John Knox

Knox is a hard man for a twenty-first century Western audience to like – especially women. His unremitting belief in his own righteousness, his fulminations against women rulers, his argumentative and divisive speeches and writings make him easy to satirise, yet Professor Dawson’s biography is a far more sophisticated and nuanced study of his life. This has been helped by the fascinating new material recently discovered, relating to Knox and his colleague, Christopher Goodman.

The biography opens with an account of the christening of Knox’s son into the exiled English congregation in Geneva. By opening with this picture of Knox in family mode, Dawson immediately humanises him. What we discover from the book, is that Knox was a deeply emotional man – attached to his friends and family, and very much inclined to displays of weeping and laughter.

Having established that Knox was a more rounded character than we may give him credit for, Dawson then returns to the conventional pattern of biography as chronological narrative, starting with the little that is known of Knox’s birth and childhood. An important thread of Knox’s outlook is drawn out in these early chapters – the reliance he placed all his life on the bonds of kinship and ‘kindness’ in the sense of duty to kin.

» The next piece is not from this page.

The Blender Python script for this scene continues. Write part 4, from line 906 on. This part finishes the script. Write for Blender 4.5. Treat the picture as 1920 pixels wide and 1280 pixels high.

We follow Knox on his traditional trajectory of school, university and ordination as a Catholic priest (not something he talked about later in life!). What his early training soon identified, was that Knox was a natural orator – in love with the sound of his own words and with the ability to move the hearts, as well as the minds, of his listeners.

Dawson explains the complex political background of Scottish politics clearly, and we can see how Knox, and the other fledgling Protestants, fitted into a country that was torn, not just by Catholic tradition and burgeoning Protestant ideology, but also between pro-English and pro-French factions in government. Knox was caught up in this factional struggle, and became a devoted adherent of the pro-English, Protestant group.

The narrative carries Knox smoothly through his time in the French galleys and places him in England, where we learn more about his life as a Protestant minister during the increasingly radical Reformation under Edward VI. But Knox was no government puppet and Dawson shows him clashing with Archbishop Cranmer, unafraid to criticise the primate’s slow pace of reform.

We also learn about Knox’s wide circle of female friends. He undoubtedly saw women as unfit to rule, but in his personal friendships, and in his role as a minister, he had warm and supportive relationships with women.

The controversies of Knox’s time in Frankfurt are covered – it is a complex tale, and difficult to simplify, but Dawson keeps her audience with her through the machinations of the Knoxians and Coxians.

With his return to Scotland, and the death of the Catholic regent, the political situation became even more tense. Knox, having seen Protestantism implemented as the state religion, was disappointed to find the that Protestant lords were not saints. Dawson describes very well how Knox, with his black-and-white construction of life, struggled to deal with what he saw as half-measures. His inability to see any good in Mary, Queen of Scots probably contributed to her downfall, and his vehemence against her made any compromise impossible.

Dawson’s biography is an extremely valuable contribution to understanding Scottish politics in the mid-sixteenth century. Her portrait of Knox, although not unduly sympathetic, shows the whole man, not just the eloquent preacher, or the avenging fury, denouncing Queen Mary from the pulpit.